- **SET PROBLEM**: Please quote exactly the lines below from the line containing "Recreate this scene" to the line containing "from mathutils import Vector, Matrix", both lines included, and nothing else.

- **RECORD SET**:
==================================================
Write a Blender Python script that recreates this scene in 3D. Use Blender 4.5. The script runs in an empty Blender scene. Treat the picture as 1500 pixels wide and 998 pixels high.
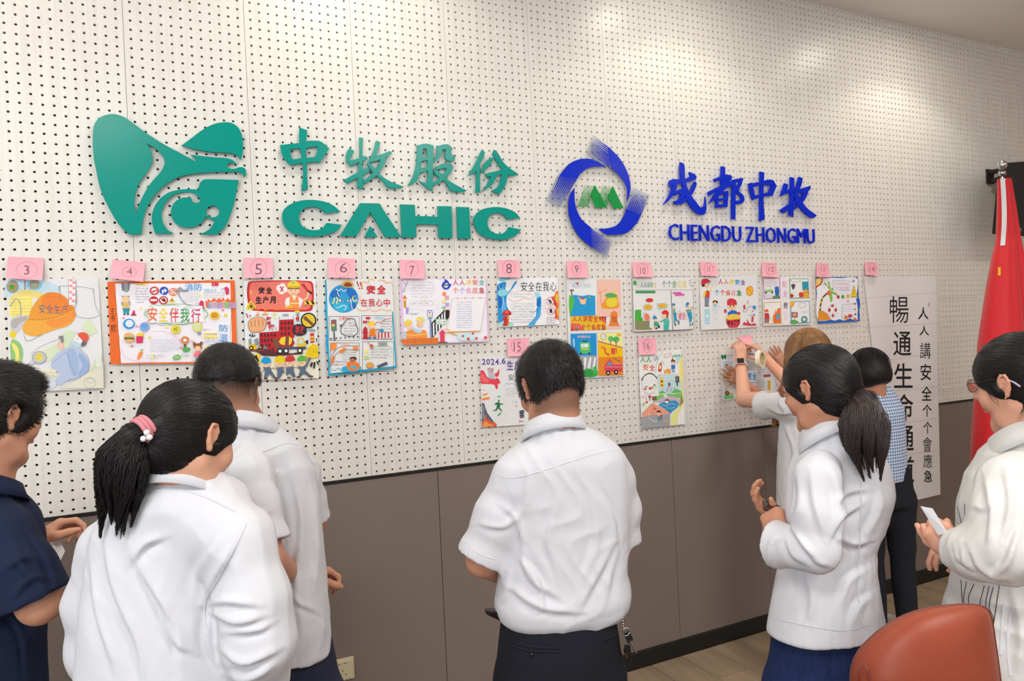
==================================================
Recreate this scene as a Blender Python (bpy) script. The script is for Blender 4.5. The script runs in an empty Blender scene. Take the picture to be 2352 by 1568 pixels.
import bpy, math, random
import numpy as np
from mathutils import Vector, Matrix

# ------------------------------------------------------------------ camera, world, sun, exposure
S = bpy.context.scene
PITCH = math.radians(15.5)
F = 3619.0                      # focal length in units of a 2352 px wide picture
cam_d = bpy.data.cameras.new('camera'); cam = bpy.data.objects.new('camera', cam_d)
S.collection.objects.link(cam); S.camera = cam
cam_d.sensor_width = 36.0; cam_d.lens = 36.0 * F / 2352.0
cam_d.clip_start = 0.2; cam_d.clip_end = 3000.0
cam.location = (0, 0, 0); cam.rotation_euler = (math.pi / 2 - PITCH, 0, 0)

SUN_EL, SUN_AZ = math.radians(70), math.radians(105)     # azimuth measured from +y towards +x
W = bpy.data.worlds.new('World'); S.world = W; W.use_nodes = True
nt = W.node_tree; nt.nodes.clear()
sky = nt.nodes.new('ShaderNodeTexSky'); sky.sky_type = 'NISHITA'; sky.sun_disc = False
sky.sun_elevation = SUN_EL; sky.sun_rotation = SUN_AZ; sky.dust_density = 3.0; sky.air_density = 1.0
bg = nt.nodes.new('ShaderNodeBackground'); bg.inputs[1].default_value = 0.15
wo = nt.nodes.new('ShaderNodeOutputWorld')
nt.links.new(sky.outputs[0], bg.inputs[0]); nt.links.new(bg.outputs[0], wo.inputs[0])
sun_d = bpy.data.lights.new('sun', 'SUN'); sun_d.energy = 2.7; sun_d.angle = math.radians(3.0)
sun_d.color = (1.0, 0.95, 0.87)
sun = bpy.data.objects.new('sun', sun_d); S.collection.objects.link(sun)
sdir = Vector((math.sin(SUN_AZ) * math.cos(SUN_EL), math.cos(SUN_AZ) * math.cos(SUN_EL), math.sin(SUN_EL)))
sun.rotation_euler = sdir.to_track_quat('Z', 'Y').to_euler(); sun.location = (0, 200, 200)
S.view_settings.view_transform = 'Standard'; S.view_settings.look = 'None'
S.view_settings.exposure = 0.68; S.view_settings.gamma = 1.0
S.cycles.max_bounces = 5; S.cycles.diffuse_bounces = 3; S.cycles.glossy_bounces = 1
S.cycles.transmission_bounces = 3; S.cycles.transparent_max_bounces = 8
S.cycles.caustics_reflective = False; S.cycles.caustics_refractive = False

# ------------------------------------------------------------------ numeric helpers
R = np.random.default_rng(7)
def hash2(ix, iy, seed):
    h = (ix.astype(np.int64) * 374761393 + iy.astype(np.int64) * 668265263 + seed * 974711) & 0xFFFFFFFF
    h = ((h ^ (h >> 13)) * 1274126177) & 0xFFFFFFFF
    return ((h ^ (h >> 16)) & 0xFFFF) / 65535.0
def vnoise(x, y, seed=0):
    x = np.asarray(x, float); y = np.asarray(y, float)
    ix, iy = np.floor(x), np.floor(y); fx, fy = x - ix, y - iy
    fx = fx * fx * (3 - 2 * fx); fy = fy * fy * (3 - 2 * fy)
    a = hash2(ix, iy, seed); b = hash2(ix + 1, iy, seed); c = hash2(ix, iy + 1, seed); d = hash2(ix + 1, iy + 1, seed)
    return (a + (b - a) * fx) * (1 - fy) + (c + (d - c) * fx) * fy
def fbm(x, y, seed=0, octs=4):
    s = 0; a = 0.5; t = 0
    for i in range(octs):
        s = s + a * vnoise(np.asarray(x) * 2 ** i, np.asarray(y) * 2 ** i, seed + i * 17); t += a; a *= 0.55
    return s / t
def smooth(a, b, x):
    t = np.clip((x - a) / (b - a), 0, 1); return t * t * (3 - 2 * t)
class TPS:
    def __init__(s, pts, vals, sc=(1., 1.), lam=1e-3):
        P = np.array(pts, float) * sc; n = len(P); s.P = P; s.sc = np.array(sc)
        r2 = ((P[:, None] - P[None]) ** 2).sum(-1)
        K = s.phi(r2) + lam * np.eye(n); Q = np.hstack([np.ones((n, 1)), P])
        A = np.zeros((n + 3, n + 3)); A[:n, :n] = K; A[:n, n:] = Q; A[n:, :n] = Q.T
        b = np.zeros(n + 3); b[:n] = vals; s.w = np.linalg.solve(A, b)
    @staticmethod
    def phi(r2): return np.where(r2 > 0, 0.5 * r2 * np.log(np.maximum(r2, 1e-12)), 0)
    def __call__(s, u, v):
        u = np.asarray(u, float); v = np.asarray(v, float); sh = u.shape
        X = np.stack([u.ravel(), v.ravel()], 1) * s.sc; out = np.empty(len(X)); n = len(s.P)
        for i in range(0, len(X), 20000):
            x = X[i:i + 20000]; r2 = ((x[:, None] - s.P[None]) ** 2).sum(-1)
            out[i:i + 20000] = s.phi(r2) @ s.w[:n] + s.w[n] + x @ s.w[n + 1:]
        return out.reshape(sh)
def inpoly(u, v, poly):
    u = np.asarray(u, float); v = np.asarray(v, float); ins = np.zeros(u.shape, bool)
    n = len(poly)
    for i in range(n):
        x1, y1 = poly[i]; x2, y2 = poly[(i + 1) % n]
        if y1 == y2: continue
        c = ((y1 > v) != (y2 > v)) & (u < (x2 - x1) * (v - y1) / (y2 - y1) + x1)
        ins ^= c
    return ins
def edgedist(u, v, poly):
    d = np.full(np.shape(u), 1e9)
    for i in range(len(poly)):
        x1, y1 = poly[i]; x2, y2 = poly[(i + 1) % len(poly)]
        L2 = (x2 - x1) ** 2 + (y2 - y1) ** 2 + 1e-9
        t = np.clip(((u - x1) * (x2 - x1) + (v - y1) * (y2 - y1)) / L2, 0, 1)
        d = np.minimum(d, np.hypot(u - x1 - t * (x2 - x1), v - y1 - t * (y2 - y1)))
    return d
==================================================
- **WRITTEN REPLY**:
Recreate this scene as a Blender Python (bpy) script. The script is for Blender 4.5. The script runs in an empty Blender scene. Take the picture to be 2352 by 1568 pixels.
import bpy, math, random
import numpy as np
from mathutils import Vector, Matrix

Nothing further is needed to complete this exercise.